I wondered the same.

Right? I keep recommending it to people and telling them that it starts slow but gets intense about ten minutes in and then you will feel like you can’t breathe until the episode finishes.

Wikipedia says that Reactor 2 was taken offline after being damaged in a 1991 fire, Reactor 1 was decommissioned in 1996, and Reactor 4 finally was shut down in 2000.

Regarding workers at the plant, I’m not sure if it was that it had been cleaned up enough, so much as that it was deemed that workers could be in the area for limited periods of time without suffering excessive exposure.

According to the Wikipedia entry on the “exclusion zone”:

No, but I was one of the 100 million Americans who watched The Day After back in 1983. (I never even heard of Threads until your post.)

Looking at the trailer for Threads on IMDb, it looks like a very good movie but I can see even in the trailer that the cheesy mid-80s effects (same with Day After) couldn’t possibly carry the same visceral horror this first episode of Chernobyl did for me.

It was the faces melting that gives me nightmares. Not cheesy Raiders of the Lost Ark face melting; I mean real actual living humans in the real world whose faces melted probably pretty close to what we saw, but it wasn’t make believe. It is true horror.
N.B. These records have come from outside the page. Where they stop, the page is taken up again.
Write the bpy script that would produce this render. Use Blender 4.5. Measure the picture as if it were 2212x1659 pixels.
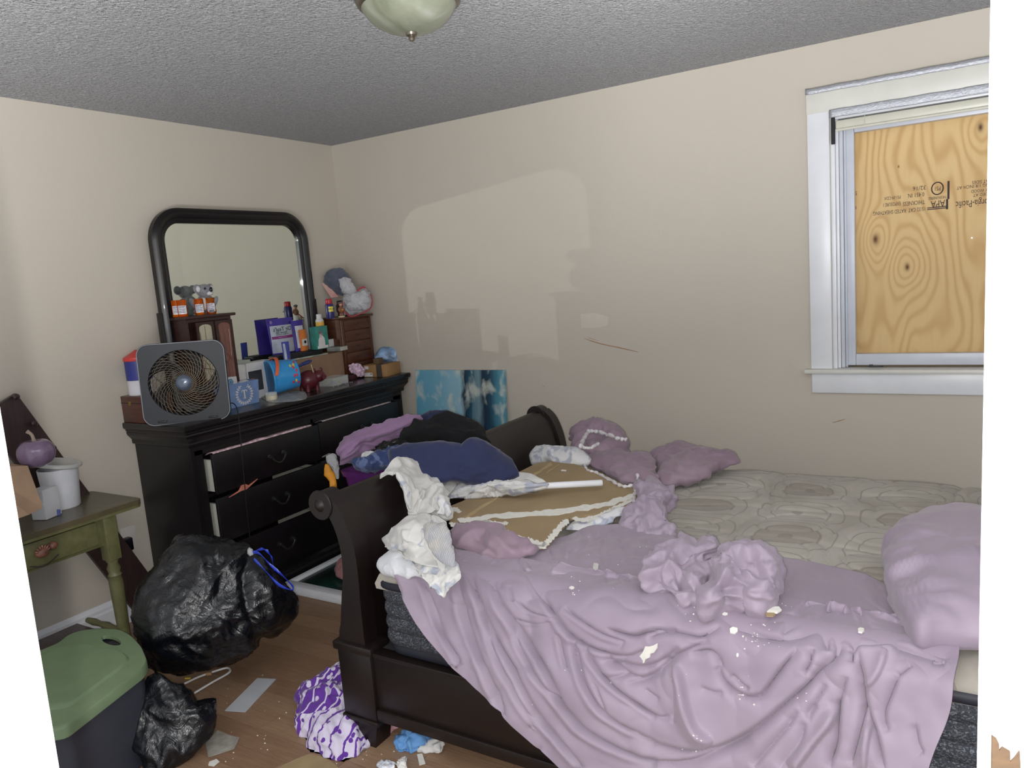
import bpy, bmesh, math, random
import numpy as np
from mathutils import Vector, Matrix, Euler
from mathutils.geometry import tessellate_polygon

C = bpy.context.scene.collection
for _o in list(bpy.data.objects):
    bpy.data.objects.remove(_o)
random.seed(7)
rng = np.random.default_rng(7)

# ------------------------------------------------------------------ camera
W, H = 2212, 1659
FPX = 1613.5
EYE = np.array([0.0, 0.0, 1.54])
_y, _p, _r = map(math.radians, (31.367, 8.368, 4.388))
FWD = np.array([-math.sin(_y)*math.cos(_p), math.cos(_y)*math.cos(_p), -math.sin(_p)])
_r0 = np.array([math.cos(_y), math.sin(_y), 0.0]); _u0 = np.cross(_r0, FWD)
RGT = _r0*math.cos(_r) - _u0*math.sin(_r)
UPV = _u0*math.cos(_r) + _r0*math.sin(_r)
cam_data = bpy.data.cameras.new('camera')
cam = bpy.data.objects.new('camera', cam_data); C.objects.link(cam)
cam_data.sensor_width = 36.0
cam_data.lens = FPX/W*36.0
cam_data.clip_start = 0.02
cam.matrix_world = Matrix(((RGT[0], UPV[0], -FWD[0], EYE[0]), (RGT[1], UPV[1], -FWD[1], EYE[1]),
                           (RGT[2], UPV[2], -FWD[2], EYE[2]), (0, 0, 0, 1)))
bpy.context.scene.camera = cam

# ------------------------------------------------------------------ light
sc = bpy.context.scene
sc.view_settings.view_transform = 'Standard'
sc.view_settings.look = 'None'
sc.view_settings.gamma = 1.0
sc.view_settings.use_curve_mapping = False
sc.view_settings.exposure = 0.10
world = bpy.data.worlds.new('world'); sc.world = world
world.use_nodes = True
world.node_tree.nodes['Background'].inputs[0].default_value = (0.94, 0.96, 1.0, 1)
world.node_tree.nodes['Background'].inputs[1].default_value = 0.8
FLASH_W = 108.0
flash_pos = EYE - RGT*0.022 - UPV*0.012 - FWD*0.0
fl = bpy.data.lights.new('phone_flash', 'POINT'); fl.energy = FLASH_W
fl.shadow_soft_size = 0.006; fl.color = (1.0, 0.985, 0.96)
flo = bpy.data.objects.new('phone_flash', fl); C.objects.link(flo); flo.location = flash_pos
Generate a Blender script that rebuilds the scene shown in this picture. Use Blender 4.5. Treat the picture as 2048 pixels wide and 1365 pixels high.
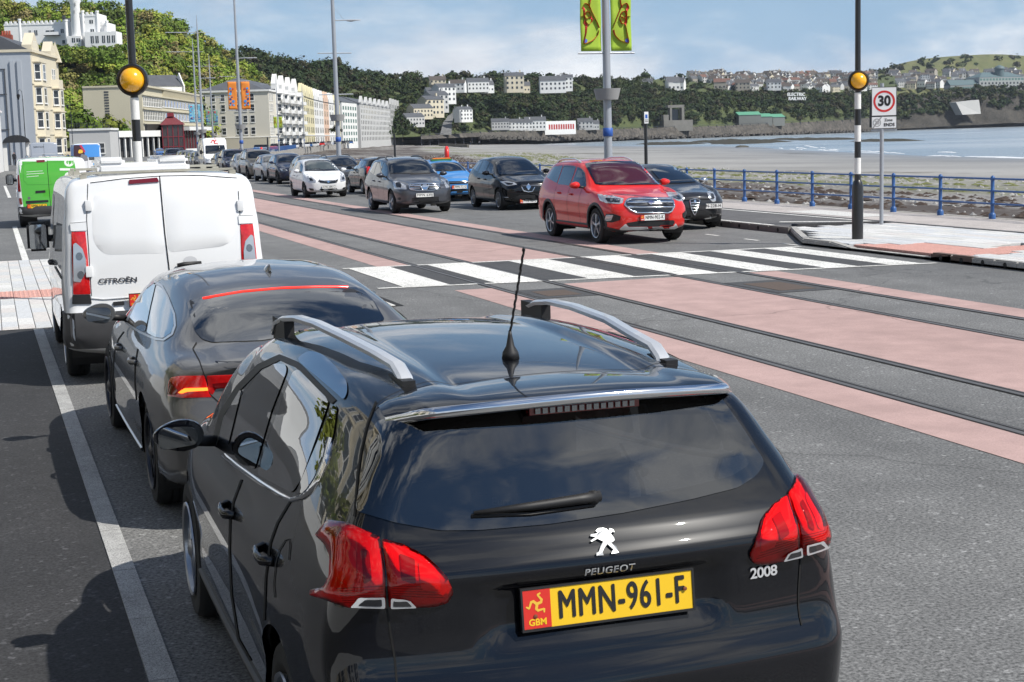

Missed the edit window: Movies like Saw and Hostel are comedies* to me. Movies like Martyrs; Irreversible; Henry, Portrait of a Serial Killer are disturbing horror movies**. The first episode of Chernobyl was a whole 'nother level***.

*Love them, and anything like them with half-decent production values.
**Love these too, but here the lower the production value the more I like it.
***Love this too, but good lord it’s the most shocking thing I’ve ever seen. “Go put the rods in the reactor” (or whatever) is up there for worst sentences ever.
EDIT:

Go up top and look down to the reactor.
No.
What?
No, I don’t think I’ll do that.
Yes, you will…

Oh my god I can’t with this. Gah! As a child of the 70s and 80s, nuclear panic is deeply entrenched in my psyche, with radiation burns being possibly the worst way imaginable to die.

You might be surprised by Threads. The 1980s special effects aren’t really a big component of the whole thing - it’s a lot darker than that. If you fancy another dose of nuclear-bleak, then the 1960s BBC production The War Game is worth a watch, and it only had an SFX budget of about three pounds. There’s usually a copy on Youtube.

Oh god, yes. They insist in a friendly way, but then have a guard escort him (and of course they are too chicken to do it themselves). The guard waits sheltered around the corner, the very reluctant engineer trudges over…and looks back with a face that is burned after just a couple seconds. Oh man.

A close competitor for horror was when the firefighter picks up the piece of graphite with a gloved hand, wonders aloud what it is, the other guy tells him to drop it, and he does but shakes his hand like “huh, that feels kinda weird now”. A few minutes later, he’s on the ground writhing in agony from a badly burned, blistering hand. :eek:

So…this is only on HBO right now? Darn.

I don’t find it shocking or terrifying at all. If anything, I think they avoid making things too dramatic, even though they easily could. They don’t spend much time on the victims, and don’t show individual dramas (apart from the fireman and his wife, but it’s brief). I rather find the narration cold and detached.

But I find the episodes very interesting. I’m just wondering, as I always do when I watch something supposed to be historical, how faithful to reality they are. For instance in their depiction of the workings of the Soviet bureaucracy.
And by the way Threads is in my opinion vastly superior to The day after, and also much bleaker and more pessimistic.

Reactor 4 was the one that went prompt supercritical in 1986.

As for worse scenarios, the accident caused a stupid amount of radioactive contamination to the environment (which was not exactly easy to clean up and contain, as well as that could even possibly be done), but let’s say I am not personally familiar, and luckily neither is the entire world, with up-to-date models of the effects of 10x or 100x that amount released into the atmosphere, ground, and water (brings up memories of certain spreadsheets in that happy bedtime story, On Thermonuclear War).

Don’t worry; at least 9 or 10 RBMK nuclear reactors are fully operational this very day!